How it works internally

With "no repeats" on, we apply the Fisher-Yates shuffle algorithm:

for (let i = arr.length - 1; i > 0; i--) {
  const j = Math.floor(Math.random() * (i + 1));
  [arr[i], arr[j]] = [arr[j], arr[i]];
}

Every possible permutation has exactly the same probability of appearing. It's the industry-standard algorithm since 1938 (Ronald Fisher and Frank Yates, hence the name); every shuffle in serious libraries uses it.

The naive shuffle bias

Many people implement shuffle like this: arr.sort(() => Math.random() - 0.5). Incorrect: it produces biased permutations because sort doesn't expect a comparator that returns random values. On large arrays certain elements end up closer to the front than others. If fairness matters (raffles, selection algorithms), use Fisher-Yates.

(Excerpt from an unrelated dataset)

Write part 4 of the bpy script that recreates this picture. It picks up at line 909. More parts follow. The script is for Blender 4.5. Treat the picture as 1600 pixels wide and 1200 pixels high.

Best practices for trustworthy raffles

  1. Share the list before the draw so everyone can verify their name was on it.
  2. Post a screenshot of the result in the group or channel where the draw happened.
  3. Run the draw live (stream, Zoom). Eliminates doubts.
  4. If there are physical prizes, consider a platform with verifiable timestamp or notary presence. A homemade draw, no matter how well-intentioned, has no legal weight.

Useful variants

The generator supports two modes: pick N items (sample) and shuffle the whole list (return everything in random order). The second mode is ideal for assigning presentation order, pairing people up (shuffle, take in pairs) or reordering a playlist.

Cases where it doesn't work well

  • Lists with meaningful duplicates: if you have "John, John, Mary", John has double odds. Want equal-by-name? Dedupe first.
  • Weighted selection: if "John" should have more odds than "Mary" (raffles with different ticket counts), this isn't the tool. Multiply entries in the list or use weighted selection.

FAQ

How to load the list?

One item per line, or comma-separated. We auto-detect the format.

No repeats?

Yes. Fisher-Yates shuffle ensures every permutation is equally likely.

Valid for prizes?

Informal raffles, yes. Material prizes with legal weight need certification and notary.

How big can the list be?

Tested up to 100,000 items. The browser caps memory, not our algorithm.